=== What needs to be done ===
Pull out each line of the data that includes the word "scene".

=== Dataset extract ===
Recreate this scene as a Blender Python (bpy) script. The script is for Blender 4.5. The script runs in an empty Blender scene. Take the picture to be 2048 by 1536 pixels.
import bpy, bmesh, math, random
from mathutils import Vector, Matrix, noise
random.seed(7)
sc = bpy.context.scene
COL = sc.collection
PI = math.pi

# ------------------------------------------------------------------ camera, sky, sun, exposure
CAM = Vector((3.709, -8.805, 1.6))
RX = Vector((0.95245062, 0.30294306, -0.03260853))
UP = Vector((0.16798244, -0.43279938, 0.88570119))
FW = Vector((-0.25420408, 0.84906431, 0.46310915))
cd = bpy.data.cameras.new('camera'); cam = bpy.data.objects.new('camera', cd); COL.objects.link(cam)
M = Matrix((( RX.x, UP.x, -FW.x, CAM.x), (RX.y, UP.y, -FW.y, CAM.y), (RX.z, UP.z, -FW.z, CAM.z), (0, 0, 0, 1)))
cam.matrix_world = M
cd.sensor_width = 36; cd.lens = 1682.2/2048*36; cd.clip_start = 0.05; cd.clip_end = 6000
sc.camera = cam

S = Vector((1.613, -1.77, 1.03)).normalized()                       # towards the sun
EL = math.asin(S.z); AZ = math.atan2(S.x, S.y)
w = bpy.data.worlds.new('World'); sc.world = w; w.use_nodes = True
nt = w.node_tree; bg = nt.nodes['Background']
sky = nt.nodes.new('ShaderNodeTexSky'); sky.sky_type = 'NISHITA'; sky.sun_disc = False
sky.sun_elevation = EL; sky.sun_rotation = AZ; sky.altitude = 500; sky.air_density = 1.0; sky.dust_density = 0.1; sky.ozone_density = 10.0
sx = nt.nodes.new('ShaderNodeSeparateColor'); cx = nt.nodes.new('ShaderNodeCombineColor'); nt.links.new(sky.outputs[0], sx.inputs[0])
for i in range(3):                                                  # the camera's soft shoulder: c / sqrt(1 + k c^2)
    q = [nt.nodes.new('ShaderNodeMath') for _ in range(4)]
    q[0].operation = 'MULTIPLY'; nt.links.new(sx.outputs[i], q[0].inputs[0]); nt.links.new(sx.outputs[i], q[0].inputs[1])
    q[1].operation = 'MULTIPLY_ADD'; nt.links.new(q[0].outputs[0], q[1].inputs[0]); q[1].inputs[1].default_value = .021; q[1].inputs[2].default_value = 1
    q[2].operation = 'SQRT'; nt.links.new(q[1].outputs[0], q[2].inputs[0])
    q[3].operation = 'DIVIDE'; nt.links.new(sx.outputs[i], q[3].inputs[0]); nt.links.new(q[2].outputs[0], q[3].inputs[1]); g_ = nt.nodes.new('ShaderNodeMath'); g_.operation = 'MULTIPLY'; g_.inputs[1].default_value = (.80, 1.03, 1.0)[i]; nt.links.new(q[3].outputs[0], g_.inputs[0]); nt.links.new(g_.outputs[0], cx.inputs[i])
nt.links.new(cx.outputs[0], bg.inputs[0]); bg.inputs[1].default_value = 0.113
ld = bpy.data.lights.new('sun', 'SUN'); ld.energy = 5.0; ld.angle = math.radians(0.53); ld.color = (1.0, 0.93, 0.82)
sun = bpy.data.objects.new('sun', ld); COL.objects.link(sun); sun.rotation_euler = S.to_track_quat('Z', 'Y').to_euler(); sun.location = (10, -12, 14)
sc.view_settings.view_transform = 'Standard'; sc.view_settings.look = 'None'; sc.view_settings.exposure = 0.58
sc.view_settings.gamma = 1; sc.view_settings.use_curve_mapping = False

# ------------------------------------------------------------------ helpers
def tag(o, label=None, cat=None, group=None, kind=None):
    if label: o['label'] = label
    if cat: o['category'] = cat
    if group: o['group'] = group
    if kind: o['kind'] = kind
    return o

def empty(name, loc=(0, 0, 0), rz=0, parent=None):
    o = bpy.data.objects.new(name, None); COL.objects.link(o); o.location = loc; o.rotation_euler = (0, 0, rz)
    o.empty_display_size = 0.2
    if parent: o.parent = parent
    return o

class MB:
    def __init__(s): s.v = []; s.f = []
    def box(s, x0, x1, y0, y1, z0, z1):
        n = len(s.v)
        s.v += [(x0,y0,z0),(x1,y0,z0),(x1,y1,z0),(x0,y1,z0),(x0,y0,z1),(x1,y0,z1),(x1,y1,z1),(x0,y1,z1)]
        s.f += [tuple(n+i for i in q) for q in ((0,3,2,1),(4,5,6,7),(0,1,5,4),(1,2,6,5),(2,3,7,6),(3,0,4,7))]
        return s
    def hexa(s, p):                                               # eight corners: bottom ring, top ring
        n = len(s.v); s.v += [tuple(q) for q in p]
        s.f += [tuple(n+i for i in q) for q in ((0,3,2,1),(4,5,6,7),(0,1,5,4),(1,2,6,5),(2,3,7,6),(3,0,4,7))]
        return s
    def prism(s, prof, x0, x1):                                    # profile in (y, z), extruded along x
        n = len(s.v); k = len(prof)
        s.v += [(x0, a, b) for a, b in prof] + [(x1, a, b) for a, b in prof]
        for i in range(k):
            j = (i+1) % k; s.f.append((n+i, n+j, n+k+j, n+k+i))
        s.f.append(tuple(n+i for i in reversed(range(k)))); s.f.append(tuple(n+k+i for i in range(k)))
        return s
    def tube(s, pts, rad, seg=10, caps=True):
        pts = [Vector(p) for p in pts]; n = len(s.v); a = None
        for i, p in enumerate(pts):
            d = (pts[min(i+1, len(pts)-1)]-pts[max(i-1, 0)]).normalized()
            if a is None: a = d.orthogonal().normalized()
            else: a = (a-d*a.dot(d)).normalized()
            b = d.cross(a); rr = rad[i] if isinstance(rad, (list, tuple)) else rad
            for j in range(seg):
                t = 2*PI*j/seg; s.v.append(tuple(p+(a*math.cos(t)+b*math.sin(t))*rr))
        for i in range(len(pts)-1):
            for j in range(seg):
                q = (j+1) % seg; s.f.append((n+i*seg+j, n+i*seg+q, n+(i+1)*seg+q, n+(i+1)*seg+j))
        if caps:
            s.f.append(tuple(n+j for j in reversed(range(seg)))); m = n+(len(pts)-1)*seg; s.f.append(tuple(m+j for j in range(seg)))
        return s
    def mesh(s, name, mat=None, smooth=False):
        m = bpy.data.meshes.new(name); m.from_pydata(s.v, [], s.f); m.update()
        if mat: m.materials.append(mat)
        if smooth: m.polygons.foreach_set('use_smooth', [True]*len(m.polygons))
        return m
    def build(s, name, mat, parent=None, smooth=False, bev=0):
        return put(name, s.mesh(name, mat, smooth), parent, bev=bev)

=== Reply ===
Recreate this scene as a Blender Python (bpy) script. The script is for Blender 4.5. The script runs in an empty Blender scene. Take the picture to be 2048 by 1536 pixels.
sc = bpy.context.scene